Locate and copy all lines bearing the word "from".

DATA SECTION >>
━━━━━━━━━━━━━━━━━━━━━━━━━━━━━━
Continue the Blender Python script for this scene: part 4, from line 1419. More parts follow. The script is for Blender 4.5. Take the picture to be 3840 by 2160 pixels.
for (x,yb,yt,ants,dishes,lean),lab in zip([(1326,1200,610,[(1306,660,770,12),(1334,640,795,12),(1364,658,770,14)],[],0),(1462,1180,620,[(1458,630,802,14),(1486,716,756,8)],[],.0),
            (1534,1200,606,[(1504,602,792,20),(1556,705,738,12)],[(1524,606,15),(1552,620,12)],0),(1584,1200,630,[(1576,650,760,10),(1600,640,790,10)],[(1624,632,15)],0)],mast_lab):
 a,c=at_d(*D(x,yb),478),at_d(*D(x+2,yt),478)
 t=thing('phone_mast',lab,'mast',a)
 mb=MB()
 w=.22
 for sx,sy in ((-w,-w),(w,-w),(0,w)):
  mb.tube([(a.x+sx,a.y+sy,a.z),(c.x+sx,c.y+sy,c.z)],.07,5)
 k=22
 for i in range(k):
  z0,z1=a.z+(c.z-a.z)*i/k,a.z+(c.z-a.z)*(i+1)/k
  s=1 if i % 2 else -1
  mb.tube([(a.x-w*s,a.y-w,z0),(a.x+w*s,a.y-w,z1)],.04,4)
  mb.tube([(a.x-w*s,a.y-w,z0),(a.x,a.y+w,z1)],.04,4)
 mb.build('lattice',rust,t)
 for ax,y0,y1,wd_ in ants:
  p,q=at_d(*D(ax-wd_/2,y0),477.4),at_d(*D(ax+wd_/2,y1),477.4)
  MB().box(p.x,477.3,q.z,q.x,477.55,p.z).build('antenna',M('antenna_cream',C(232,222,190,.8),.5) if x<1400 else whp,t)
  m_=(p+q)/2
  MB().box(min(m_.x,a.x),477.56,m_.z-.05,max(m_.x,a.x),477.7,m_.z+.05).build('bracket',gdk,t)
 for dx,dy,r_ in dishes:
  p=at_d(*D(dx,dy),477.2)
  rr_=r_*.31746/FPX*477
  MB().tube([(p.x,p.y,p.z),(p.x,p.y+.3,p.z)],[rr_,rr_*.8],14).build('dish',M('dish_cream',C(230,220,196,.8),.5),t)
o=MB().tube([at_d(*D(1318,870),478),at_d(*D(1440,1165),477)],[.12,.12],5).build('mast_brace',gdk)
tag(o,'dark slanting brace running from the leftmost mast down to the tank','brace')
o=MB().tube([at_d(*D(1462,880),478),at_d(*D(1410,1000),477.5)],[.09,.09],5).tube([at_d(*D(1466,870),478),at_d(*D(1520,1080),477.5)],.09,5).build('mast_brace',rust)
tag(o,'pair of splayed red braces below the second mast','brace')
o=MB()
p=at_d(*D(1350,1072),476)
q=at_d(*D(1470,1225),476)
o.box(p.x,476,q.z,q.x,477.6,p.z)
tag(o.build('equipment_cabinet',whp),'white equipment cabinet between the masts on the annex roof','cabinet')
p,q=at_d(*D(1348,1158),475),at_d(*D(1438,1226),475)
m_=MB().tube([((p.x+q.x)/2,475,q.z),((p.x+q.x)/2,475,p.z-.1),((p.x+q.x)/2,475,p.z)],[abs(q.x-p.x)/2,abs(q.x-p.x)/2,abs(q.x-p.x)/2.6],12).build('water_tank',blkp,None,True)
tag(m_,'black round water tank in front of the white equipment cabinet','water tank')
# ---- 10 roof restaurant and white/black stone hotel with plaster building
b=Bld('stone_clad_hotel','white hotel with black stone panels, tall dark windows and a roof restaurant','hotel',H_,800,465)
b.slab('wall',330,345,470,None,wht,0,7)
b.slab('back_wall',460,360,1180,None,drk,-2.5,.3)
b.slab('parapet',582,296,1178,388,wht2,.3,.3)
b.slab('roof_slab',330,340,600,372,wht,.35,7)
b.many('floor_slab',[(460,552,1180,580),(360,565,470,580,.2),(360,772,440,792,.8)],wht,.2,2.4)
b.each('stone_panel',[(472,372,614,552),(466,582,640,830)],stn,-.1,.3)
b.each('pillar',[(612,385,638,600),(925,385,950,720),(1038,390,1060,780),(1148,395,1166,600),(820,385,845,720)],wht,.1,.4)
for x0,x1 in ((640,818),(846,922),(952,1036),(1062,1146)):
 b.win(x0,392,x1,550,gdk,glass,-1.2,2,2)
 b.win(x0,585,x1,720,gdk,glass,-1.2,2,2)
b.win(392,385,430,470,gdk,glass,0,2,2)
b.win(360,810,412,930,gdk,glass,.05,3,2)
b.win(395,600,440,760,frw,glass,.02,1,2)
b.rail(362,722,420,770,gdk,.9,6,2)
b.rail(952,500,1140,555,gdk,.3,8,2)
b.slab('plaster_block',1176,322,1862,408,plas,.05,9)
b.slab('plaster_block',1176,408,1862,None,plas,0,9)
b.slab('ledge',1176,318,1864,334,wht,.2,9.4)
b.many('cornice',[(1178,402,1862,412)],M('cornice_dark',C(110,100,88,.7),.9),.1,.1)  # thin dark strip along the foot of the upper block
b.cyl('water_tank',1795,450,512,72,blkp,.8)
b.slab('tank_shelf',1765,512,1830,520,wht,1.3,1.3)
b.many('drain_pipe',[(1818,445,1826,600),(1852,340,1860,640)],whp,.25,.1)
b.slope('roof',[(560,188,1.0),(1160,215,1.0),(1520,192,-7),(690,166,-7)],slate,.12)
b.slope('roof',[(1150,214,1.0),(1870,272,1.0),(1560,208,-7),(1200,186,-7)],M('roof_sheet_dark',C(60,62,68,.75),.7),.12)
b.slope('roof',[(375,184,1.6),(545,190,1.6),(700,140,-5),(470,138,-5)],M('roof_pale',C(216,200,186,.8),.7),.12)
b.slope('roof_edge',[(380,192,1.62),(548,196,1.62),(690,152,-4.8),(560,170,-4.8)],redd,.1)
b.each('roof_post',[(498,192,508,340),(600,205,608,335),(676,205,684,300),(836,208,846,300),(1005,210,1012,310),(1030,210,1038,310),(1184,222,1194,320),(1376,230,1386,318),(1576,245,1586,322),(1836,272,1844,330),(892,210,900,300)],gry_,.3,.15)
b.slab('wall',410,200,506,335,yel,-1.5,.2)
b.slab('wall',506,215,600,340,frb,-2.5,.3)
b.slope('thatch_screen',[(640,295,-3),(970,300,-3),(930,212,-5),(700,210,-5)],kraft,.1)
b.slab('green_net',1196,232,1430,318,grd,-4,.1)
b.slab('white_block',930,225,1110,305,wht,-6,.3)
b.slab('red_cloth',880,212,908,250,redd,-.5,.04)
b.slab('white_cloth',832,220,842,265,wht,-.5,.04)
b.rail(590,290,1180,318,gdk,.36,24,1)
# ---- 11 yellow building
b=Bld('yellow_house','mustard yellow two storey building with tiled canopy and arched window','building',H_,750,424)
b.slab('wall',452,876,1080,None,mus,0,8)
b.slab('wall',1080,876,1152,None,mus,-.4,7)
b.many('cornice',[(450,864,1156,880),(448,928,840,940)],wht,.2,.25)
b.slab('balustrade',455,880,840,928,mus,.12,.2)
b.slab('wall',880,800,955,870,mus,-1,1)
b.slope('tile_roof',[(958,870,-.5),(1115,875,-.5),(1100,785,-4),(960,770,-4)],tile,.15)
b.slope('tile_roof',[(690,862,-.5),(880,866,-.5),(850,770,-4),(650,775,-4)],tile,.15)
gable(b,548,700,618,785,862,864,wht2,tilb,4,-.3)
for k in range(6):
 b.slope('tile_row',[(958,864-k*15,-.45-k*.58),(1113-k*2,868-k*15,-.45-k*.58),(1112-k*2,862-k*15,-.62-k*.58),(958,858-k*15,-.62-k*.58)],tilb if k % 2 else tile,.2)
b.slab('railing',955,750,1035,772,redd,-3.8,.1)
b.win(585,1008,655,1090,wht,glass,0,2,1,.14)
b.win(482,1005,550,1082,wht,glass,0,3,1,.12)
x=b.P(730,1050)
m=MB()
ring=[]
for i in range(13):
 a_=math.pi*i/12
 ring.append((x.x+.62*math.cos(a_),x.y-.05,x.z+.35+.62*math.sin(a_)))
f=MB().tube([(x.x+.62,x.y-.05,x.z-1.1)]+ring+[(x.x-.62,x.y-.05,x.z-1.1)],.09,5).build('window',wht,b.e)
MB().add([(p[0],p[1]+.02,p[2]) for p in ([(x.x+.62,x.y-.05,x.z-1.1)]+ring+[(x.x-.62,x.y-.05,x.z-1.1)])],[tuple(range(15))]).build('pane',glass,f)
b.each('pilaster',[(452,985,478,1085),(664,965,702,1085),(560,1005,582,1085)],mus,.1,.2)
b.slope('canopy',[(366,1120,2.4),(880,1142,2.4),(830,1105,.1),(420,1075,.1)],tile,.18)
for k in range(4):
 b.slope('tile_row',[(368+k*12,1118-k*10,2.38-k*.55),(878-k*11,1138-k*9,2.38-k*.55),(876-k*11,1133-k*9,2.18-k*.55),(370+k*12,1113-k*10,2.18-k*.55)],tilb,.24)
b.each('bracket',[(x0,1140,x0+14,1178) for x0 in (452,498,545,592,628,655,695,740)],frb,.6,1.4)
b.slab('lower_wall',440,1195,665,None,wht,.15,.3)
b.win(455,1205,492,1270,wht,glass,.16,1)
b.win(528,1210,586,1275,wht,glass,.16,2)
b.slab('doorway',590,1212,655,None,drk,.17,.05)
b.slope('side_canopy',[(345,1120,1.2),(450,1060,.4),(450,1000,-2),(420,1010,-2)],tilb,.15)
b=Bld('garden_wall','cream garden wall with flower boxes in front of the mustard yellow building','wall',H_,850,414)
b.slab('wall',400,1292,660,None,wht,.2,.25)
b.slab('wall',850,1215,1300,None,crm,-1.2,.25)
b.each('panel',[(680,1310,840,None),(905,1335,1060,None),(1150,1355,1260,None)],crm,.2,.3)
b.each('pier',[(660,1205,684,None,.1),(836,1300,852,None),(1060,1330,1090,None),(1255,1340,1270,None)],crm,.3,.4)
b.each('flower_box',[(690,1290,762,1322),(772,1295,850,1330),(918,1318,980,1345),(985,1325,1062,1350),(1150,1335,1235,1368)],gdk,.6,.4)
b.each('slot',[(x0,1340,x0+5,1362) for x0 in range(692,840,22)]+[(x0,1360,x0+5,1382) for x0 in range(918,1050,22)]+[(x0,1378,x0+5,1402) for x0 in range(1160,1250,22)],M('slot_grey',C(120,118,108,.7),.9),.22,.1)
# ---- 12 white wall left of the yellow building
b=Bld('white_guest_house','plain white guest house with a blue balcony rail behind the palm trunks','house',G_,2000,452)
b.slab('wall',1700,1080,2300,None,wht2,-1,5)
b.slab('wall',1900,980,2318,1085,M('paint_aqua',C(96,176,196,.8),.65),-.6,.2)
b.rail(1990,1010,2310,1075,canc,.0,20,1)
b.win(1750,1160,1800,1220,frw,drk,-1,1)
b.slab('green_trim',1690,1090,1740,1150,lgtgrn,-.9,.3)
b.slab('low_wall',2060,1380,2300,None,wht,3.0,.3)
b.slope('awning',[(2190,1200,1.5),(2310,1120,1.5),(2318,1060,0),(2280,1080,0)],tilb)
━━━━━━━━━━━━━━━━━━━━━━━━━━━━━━
TASK RESPONSE >>
Continue the Blender Python script for this scene: part 4, from line 1419. More parts follow. The script is for Blender 4.5. Take the picture to be 3840 by 2160 pixels.
tag(o,'dark slanting brace running from the leftmost mast down to the tank','brace')